● **WHAT IS BEING ASKED**: Give the number of lines in the listing below that include the word "script", with nothing more.

● **DATA SUPPLIED**:

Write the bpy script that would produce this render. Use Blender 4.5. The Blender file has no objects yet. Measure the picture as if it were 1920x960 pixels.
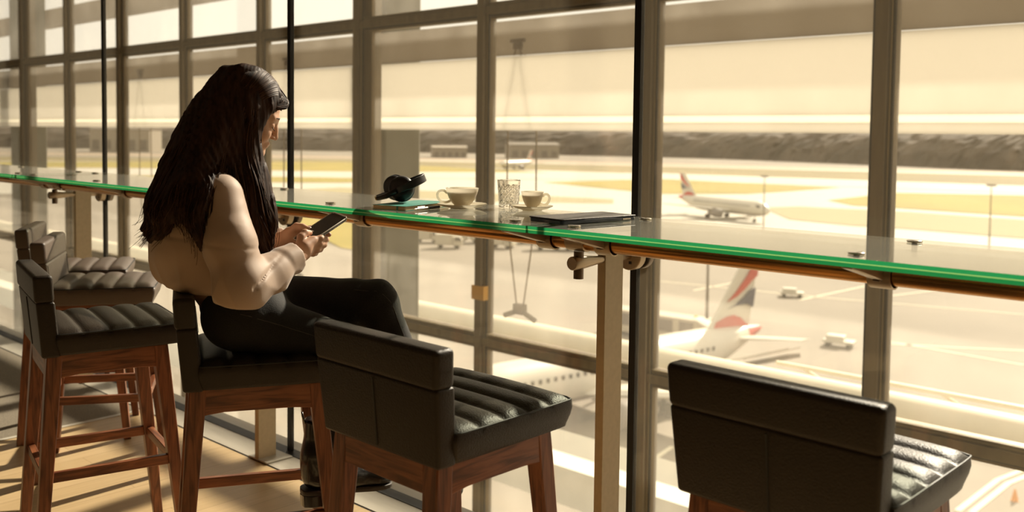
import bpy, bmesh, math, random
import numpy as np
from mathutils import Vector, Matrix, Euler
random.seed(7); np.random.seed(7)
SC = bpy.context.scene
COL = SC.collection
R = math.radians

# ------------------------------------------------------------------ materials
def nodes(name):
    m = bpy.data.materials.new(name); m.use_nodes = True
    nt = m.node_tree; nt.nodes.clear()
    return m, nt, nt.nodes.new('ShaderNodeOutputMaterial')
def N(nt, t, **kw):
    n = nt.nodes.new(t)
    for k, v in kw.items():
        if k in n.inputs: n.inputs[k].default_value = v
        else: setattr(n, k, v)
    return n
def rgba(c): return (c[0], c[1], c[2], 1)
def mapping(nt, scale, coord='Object'):
    tc = nt.nodes.new('ShaderNodeTexCoord'); mp = nt.nodes.new('ShaderNodeMapping')
    mp.inputs['Scale'].default_value = scale
    nt.links.new(tc.outputs[coord], mp.inputs['Vector']); return mp
def mat(name, col, rough=.5, metal=0, col2=None, nscale=20, stretch=(1,1,1), bump=0, bscale=None, spec=.5, coat=0, sheen=0, detail=6, lo=.35, hi=.65, sss=0):
    m, nt, out = nodes(name)
    p = N(nt, 'ShaderNodeBsdfPrincipled'); p.inputs['Base Color'].default_value = rgba(col)
    p.inputs['Roughness'].default_value = rough; p.inputs['Metallic'].default_value = metal
    p.inputs['Specular IOR Level'].default_value = spec; p.inputs['Coat Weight'].default_value = coat
    p.inputs['Sheen Weight'].default_value = sheen
    if sss:
        p.inputs['Subsurface Weight'].default_value = sss; p.inputs['Subsurface Scale'].default_value = .01
        p.inputs['Subsurface Radius'].default_value = (1, .35, .2)
    if name == 'cream_porcelain': p.inputs['Subsurface Radius'].default_value = (1, .88, .66); p.inputs['Subsurface Scale'].default_value = .03
    nt.links.new(p.outputs[0], out.inputs['Surface'])
    if col2 is not None or bump:
        mp = mapping(nt, stretch)
        nz = N(nt, 'ShaderNodeTexNoise'); nz.inputs['Scale'].default_value = nscale; nz.inputs['Detail'].default_value = detail
        nt.links.new(mp.outputs[0], nz.inputs['Vector'])
        if col2 is not None:
            r = nt.nodes.new('ShaderNodeValToRGB'); r.color_ramp.elements[0].color = rgba(col); r.color_ramp.elements[1].color = rgba(col2)
            r.color_ramp.elements[0].position = lo; r.color_ramp.elements[1].position = hi
            nt.links.new(nz.outputs['Fac'], r.inputs[0]); nt.links.new(r.outputs[0], p.inputs['Base Color'])
        if bump:
            src = nz
            if bscale:
                src = N(nt, 'ShaderNodeTexNoise'); src.inputs['Scale'].default_value = bscale; src.inputs['Detail'].default_value = 3
                nt.links.new(mp.outputs[0], src.inputs['Vector'])
            b = nt.nodes.new('ShaderNodeBump'); b.inputs['Strength'].default_value = bump; b.inputs['Distance'].default_value = .004
            nt.links.new(src.outputs['Fac'], b.inputs['Height']); nt.links.new(b.outputs[0], p.inputs['Normal'])
    return m
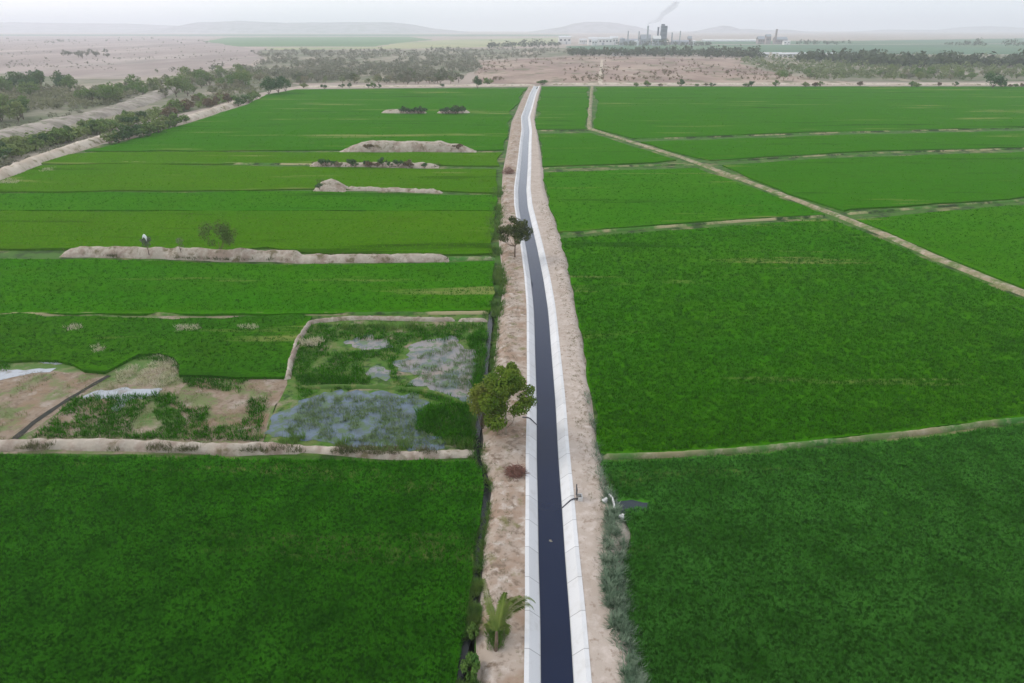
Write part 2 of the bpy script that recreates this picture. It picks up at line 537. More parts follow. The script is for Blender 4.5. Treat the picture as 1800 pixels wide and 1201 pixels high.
def ridge(name, pix, width, height, mat, res=0.8, prof=1.0, nz=0.12, nscale=0.8, kind='structure', wv=0.25, ends=True, label=None, z0=0.0, world_pts=None, hv=0.0):
    """a low earth ridge following a line, with an uneven crest"""
    P = world_pts or [at(x, y, 0) for x, y in pix]
    pts = []
    for i in range(len(P) - 1):
        L = (P[i + 1] - P[i]).length
        k = max(1, int(L / res))
        pts += [P[i].lerp(P[i + 1], j / k) for j in range(k)]
    pts.append(P[-1])
    for _ in range(6):
        pts = [pts[0]] + [(pts[i - 1] + pts[i] * 2 + pts[i + 1]) / 4 for i in range(1, len(pts) - 1)] + [pts[-1]]
    n, m = len(pts), 11
    sd = random.random() * 100
    V, F = [], []
    for i, p in enumerate(pts):
        d = (pts[min(i + 1, n - 1)] - pts[max(i - 1, 0)]).normalized()
        nr = Vector((-d.y, d.x, 0))
        f = i / max(1, n - 1)
        wd = width(f) if callable(width) else width
        hh = height(f) if callable(height) else height
        wob = 1 + wv * mnoise.noise(Vector((i * res * 0.25, sd, 0)))
        if hv:
            hh *= 1 + hv * mnoise.noise(Vector((i * res * 0.3, sd + 5, 1)))
        if ends:
            e = min(1.0, min(f, 1 - f) * (n - 1) * res / max(wd * 0.6, 0.1))
            hh *= e ** 0.5
        for j in range(m):
            s = -1 + 2 * j / (m - 1)
            q = p + nr * s * wd * 0.5 * wob
            z = hh * max(0.0, (1 - abs(s) ** (1.4 * prof))) ** 0.8
            if 0 < j < m - 1:
                z += nz * min(1, hh) * mnoise.noise(Vector((q.x * nscale, q.y * nscale, sd))) + nz * 0.6 * mnoise.noise(Vector((q.x * nscale * 2.7, q.y * nscale * 2.7, sd)))
            V.append((q.x, q.y, z0 + (z if 0 < j < m - 1 else -0.02)))
    for i in range(n - 1):
        for j in range(m - 1):
            F.append((i * m + j, (i + 1) * m + j, (i + 1) * m + j + 1, i * m + j + 1))
    me = py_mesh(name, V, F, mat, True)
    o = obj(name, me)
    tag(o, label, None, None, kind)
    # normals up
    if me.polygons[len(me.polygons) // 2].normal.z < 0:
        me.flip_normals()
    return o


ridge("road", [(2100, 149.5), (1800, 149.3), (1500, 149.0), (1200, 148.8), (1050, 148.8), (960, 149.2)], 9, 1.2, SAND, res=6, prof=3.0, nz=0.1, nscale=0.2)
ridge("road", [(940, 150), (860, 150.5), (750, 151.5), (640, 152.5), (520, 153.5)], 10, 0.8, SAND, res=5, prof=2.0, nz=0.4, nscale=0.15)

# ------------------------------------------------------------------ canal
CANAL = [(1230, 922.5, 1040), (1195, 923, 1037), (1091, 924.5, 1030), (980, 923.5, 1018), (867, 925, 1008), (800, 925.6, 1000), (700, 928, 992.5), (600, 927, 982),
         (560, 926, 979), (535, 925.5, 976), (485, 922.5, 966), (430, 917, 952), (360, 904, 935.5), (330, 905, 931), (290, 910, 933), (250, 914, 934),
         (228, 917, 935), (205, 916.5, 931), (190, 922, 936), (165, 930.5, 943), (150, 939, 949)]
CY = np.array([c[0] for c in CANAL][::-1], float)
CX = np.array([(c[1] + c[2]) / 2 for c in CANAL][::-1], float)
LIP = 0.6
rows = list(np.arange(1230, 700, -3.0)) + list(np.arange(700, 300, -2.0)) + list(np.arange(300, 150.5, -1.0)) + [150.5]
rows = np.array(rows)
cpts = []
for y in rows:
    cpts.append(at(float(np.interp(y, CY, CX)), float(y), LIP))
cx = np.array([p.x for p in cpts])
cyw = np.array([p.y for p in cpts])
# even spacing along the canal, smoothed bends
ys = np.arange(cyw[0], cyw[-1], 0.85)
xs = np.interp(ys, cyw, cx)
ker = np.ones(9) / 9
xs = np.convolve(np.pad(xs, 4, mode='edge'), ker, 'valid')


def canal_x(y):
    return float(np.interp(y, ys, xs))


PROFILE = [(-2.26, LIP - 0.35), (-2.25, LIP), (-1.92, LIP), (-0.85, LIP - 0.95), (0.85, LIP - 0.95), (1.92, LIP), (2.25, LIP), (2.26, LIP - 0.35)]


# the ground: one sheet to the horizon, cut open along the canal
gv, gf = [], []
gy = [-400.0] + list(ys) + [float(ys[-1]) + 0.1, 11000.0]
gx = [float(xs[0])] + list(xs) + [float(xs[-1])] * 2
for x, y in zip(gx, gy):
    gv += [(-11000, y, 0), (x - 2.2, y, 0), (x + 2.2, y, 0), (11000, y, 0)]
for i in range(len(gy) - 1):
    for j in (0, 2) if 0 < i < len(gy) - 2 else (0, 1, 2):
        gf.append((i * 4 + j, i * 4 + j + 1, i * 4 + j + 5, i * 4 + j + 4))
tag(obj("ground", py_mesh("ground", gv, gf, GROUND)), None, None, None, 'structure')


def loft(name, prof, mat, uv=True):
    V, F = [], []
    m = len(prof)
    for x, y in zip(xs, ys):
        for px, pz in prof:
            V.append((x + px, y, pz))
    for i in range(len(xs) - 1):
        for j in range(m - 1):
            F.append((i * m + j, i * m + j + 1, (i + 1) * m + j + 1, (i + 1) * m + j))
    me = py_mesh(name, V, F, mat)
    return obj(name, me)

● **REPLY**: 2